▶ **WRITTEN INSTRUCTION**: What is needed is the run of lines from the one containing "Model this scene" through the one containing "R = math.radians", echoed exactly, with both ends kept and nothing added.
begin WORKING DATA
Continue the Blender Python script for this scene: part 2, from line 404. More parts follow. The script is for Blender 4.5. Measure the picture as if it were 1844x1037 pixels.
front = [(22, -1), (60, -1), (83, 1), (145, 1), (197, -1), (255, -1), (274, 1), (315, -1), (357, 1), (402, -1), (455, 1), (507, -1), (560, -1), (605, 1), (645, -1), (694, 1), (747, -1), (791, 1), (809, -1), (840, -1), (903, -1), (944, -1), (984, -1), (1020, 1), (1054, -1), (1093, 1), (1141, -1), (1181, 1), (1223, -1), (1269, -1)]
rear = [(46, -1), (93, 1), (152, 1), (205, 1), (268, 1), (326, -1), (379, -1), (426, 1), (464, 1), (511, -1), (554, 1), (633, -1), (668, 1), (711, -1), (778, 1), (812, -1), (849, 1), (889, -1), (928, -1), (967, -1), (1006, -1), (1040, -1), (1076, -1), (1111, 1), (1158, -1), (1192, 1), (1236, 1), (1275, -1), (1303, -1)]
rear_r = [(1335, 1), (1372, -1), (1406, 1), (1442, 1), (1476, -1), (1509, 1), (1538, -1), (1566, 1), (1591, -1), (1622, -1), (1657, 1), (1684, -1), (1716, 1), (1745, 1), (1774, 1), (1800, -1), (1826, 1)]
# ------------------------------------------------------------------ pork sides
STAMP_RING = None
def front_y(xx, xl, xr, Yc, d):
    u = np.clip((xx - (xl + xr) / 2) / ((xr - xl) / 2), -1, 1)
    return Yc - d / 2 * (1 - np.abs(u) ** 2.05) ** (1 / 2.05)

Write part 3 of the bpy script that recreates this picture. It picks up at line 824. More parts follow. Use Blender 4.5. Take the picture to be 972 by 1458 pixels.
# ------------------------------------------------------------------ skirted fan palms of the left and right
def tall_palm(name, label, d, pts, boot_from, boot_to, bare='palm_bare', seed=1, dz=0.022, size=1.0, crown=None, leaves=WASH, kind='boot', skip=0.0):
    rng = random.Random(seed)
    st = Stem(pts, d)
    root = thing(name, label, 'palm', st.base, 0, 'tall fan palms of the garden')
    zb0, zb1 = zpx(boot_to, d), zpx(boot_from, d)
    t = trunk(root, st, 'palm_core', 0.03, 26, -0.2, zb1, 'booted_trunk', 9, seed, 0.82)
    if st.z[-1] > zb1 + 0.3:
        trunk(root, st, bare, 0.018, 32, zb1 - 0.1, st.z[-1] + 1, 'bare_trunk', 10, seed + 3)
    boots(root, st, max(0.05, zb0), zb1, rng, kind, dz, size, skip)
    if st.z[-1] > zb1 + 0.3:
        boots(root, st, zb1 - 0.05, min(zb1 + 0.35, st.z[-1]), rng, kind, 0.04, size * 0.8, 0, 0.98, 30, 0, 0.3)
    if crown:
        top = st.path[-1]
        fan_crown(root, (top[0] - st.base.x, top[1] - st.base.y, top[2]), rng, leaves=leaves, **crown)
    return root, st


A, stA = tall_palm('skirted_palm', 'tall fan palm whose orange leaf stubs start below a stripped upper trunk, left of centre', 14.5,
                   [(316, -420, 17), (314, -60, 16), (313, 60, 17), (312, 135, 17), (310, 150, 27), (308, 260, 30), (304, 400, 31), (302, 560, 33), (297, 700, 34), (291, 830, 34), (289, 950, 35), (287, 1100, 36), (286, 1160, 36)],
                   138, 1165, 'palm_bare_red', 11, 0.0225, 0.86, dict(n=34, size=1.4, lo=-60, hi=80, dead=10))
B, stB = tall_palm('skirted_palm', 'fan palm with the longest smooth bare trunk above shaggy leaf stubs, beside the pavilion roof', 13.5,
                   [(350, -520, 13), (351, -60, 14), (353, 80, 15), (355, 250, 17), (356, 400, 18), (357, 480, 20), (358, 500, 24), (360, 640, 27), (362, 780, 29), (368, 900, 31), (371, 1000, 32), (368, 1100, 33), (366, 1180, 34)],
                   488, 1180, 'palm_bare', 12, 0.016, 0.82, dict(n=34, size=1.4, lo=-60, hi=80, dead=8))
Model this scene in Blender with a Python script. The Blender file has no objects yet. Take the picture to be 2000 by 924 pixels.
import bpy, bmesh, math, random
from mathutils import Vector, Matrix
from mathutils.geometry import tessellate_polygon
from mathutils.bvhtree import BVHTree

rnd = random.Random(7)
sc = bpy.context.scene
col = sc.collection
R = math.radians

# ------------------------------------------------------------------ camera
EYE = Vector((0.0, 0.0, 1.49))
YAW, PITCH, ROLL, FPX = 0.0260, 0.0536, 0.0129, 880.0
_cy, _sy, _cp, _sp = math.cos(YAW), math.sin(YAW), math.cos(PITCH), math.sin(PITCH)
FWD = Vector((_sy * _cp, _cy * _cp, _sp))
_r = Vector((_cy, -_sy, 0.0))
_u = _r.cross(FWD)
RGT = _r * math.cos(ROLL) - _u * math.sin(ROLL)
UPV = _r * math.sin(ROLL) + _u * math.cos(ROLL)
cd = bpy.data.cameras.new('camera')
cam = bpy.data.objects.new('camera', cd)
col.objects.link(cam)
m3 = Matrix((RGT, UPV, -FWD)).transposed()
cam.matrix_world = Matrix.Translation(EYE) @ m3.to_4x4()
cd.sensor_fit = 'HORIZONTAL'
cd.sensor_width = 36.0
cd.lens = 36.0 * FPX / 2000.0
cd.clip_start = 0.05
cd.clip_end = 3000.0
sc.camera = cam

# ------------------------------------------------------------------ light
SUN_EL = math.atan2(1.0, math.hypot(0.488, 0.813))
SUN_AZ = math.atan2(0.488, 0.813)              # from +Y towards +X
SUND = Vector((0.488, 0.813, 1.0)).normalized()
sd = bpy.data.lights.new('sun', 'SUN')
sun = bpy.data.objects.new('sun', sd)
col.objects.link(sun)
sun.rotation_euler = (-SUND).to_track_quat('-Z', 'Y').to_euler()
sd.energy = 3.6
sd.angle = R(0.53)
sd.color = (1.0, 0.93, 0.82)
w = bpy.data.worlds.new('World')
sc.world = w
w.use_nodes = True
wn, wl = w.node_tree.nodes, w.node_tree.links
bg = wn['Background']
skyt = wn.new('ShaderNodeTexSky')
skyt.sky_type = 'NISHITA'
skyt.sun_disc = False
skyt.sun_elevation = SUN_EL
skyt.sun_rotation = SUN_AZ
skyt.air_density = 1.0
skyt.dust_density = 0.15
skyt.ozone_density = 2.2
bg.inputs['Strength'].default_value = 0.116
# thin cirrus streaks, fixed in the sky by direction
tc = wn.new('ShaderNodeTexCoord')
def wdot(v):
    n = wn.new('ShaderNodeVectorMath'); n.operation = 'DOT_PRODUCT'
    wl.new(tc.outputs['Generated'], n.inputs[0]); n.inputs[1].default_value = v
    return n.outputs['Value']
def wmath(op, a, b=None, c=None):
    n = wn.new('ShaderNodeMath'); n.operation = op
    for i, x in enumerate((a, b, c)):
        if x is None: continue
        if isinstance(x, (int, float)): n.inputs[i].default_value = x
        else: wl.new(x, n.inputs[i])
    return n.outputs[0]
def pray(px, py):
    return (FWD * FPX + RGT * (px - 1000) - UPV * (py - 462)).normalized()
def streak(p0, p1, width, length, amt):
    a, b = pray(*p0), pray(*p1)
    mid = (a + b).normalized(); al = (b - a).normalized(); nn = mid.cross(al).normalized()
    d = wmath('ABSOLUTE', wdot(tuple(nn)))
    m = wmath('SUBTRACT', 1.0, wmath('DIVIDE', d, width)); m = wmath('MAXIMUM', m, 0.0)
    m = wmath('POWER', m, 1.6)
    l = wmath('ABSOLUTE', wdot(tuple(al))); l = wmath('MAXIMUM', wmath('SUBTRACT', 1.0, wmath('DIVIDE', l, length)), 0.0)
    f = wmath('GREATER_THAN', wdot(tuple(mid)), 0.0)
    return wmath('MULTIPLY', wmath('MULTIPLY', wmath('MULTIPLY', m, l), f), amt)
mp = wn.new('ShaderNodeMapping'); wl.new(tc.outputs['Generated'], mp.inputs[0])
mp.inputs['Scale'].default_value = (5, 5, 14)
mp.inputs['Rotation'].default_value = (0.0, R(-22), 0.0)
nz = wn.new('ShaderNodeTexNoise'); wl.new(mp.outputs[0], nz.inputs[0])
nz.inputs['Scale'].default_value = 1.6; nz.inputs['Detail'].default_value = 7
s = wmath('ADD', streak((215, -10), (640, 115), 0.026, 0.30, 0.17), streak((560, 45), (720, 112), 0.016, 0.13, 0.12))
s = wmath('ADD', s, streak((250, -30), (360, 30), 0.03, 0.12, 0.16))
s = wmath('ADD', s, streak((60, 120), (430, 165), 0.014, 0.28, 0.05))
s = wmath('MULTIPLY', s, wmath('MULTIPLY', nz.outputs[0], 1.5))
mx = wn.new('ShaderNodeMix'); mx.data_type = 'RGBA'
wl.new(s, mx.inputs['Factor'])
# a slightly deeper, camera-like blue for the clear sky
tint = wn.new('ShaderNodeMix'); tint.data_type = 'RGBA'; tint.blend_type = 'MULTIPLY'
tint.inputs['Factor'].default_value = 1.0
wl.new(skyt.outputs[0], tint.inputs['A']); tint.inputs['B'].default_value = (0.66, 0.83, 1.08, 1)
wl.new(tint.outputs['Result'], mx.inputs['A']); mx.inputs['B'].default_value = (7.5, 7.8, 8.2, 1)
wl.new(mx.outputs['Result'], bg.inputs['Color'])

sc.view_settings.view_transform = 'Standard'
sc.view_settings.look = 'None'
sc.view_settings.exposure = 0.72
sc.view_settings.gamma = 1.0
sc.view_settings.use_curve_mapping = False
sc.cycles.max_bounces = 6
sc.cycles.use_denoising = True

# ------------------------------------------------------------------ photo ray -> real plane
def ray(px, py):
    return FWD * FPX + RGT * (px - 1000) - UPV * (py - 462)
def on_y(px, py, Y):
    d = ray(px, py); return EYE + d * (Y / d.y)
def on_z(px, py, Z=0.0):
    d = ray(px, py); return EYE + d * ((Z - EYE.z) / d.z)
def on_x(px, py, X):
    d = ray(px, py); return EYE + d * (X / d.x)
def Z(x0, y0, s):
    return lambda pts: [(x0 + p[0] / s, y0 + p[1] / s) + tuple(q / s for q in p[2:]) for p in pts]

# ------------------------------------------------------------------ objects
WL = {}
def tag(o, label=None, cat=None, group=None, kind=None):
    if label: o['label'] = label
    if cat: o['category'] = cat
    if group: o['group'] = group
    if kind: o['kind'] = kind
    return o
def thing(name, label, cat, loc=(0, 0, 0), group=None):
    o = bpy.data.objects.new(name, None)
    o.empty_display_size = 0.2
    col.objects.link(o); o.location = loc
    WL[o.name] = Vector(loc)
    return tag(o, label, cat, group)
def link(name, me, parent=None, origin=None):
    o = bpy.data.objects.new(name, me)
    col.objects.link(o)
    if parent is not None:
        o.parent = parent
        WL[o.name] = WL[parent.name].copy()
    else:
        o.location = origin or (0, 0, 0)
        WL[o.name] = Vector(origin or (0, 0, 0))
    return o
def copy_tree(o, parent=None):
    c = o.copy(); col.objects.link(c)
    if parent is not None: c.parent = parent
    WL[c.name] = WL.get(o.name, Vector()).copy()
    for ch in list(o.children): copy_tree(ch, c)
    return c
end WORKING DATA
▶ **OUTPUT OF THE TASK**:
Model this scene in Blender with a Python script. The Blender file has no objects yet. Take the picture to be 2000 by 924 pixels.
import bpy, bmesh, math, random
from mathutils import Vector, Matrix
from mathutils.geometry import tessellate_polygon
from mathutils.bvhtree import BVHTree

rnd = random.Random(7)
sc = bpy.context.scene
col = sc.collection
R = math.radians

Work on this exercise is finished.